Saturday, 15 January 2011

Chico and Rita

Originally I heard about Chico and Rita back in November and I was intrigued.  I made plans to see it at the Picturehouse, but unfortunately those plans fell through and I wasn't really in a cinema mood for a while after that.  When I finally looked for a cinema that was still showing the film, I was so disappointed to find I'd missed it.  I couldn't find it anywhere.  I couldn't even find it online *shh - I was desperate*! 

Thank God for facebook.  After an impassioned plea Film Chick came to my rescue and pointed me towards a little cinema off Leicester Square for film lovers.  It shows films that have finished their general release as well as some old flicks and preview screenings.  They were showing Chico and Rita until the end of the week.  So today I took myself to Green Park, strolled down Piccadilly and settled into my leather seat in Leicester Square, hoping that all the effort had been worth it.

Check out the trailer:

How beautiful is that?

It was definitely a readjustment, remembering how to appreciate hand drawn animation.  The imperfections, the movement, the facial expressions all added to "el espíritu de la película"**.
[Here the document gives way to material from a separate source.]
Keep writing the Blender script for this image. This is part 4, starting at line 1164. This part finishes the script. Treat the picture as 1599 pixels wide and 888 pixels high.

Visually the film was a treat.  Musically it surpassed even that.  Charlie Parker and Dizzy Gillespie made two of many jazz musician cameos.  There was a little Casablanca, a little Josephine Baker and the song - Beseme Mucho.  I don't know who sung it originally, but Nina does it justice below. 

The film was never silent.  40s/50s jazz played a starring role with its own moods and the characters seems to act in accordance with the music rather than the other way around.  The film could have been a music video - and that is meant in every way as a compliment to the way that the images and the music combine for a truly sensual experience. 

Sadly even after all of this I left the film spectacularly annoyed!


The film centres around Rita, a beautiful Cuban singer from 1940s pre-revolution La Habana.  She meets Chico "the most talented piano player in Cuba" at a bar.  After a few semi-minor hiccups, they fall in love, as expected, and perform together around La Habana.  During one of these performances Rita is offered the chance to go to New York and perform without Chico.  Initially she refuses, but after a night of being hurt by his drunken mistakes, she accepts and leaves the next day.  

Chico and his friend Ramon follow her to New York and after many years (yes, I said years) of trials and tribulations, making up and breaking up, they decide to go to Las Vegas and get married.  Awesome! Right? No.  The night that they are supposed to meet, Rita is left waiting on a bed in a motel room unaware that Chico has been deported back to Cuba.

The film then returns to present day.  Where Chico hasn't touched a piano since Castro's revolution labelled his music as imperialist.  He is sought out by a young singer who wants him to play with her, and finally he reaches the dizzying heights of success he should have achieved long ago.  Back in America he searches for what became of Rita....

...and finds her in the SAME MOTEL ROOM in Las Vegas, waiting for Chico to return, 47 years later.  


Is this supposed to be romantic?  

Is this romance?  

To me this is nothing but an ending of abject misery and it ruined an amazing film.  Rita waited 47 years, working as a chambermaid to pay for the room and board.  She abandoned singing, had no lover, husband, children, grandchildren, career.  She'd just spent 47 years waiting for Chico to arrive.  

And if he hadn't?  

If he'd never again left Cuba?  

She would have died, in a skanky motel room, waiting for love.  Truly tragic.  And a reminder if ever I needed one, that patience is not so much of a virtue as people would have you believe.  If you want something or someone, don't wait for the universe to align the stars correctly, do what you need to do to make it happen.  If your efforts are in vain, you try something new or give up and move on.  No, it's not easy, but it definitely beats 47 years of waiting for fate to intervene. 


A truly tragic ending, in the worst sense of the word.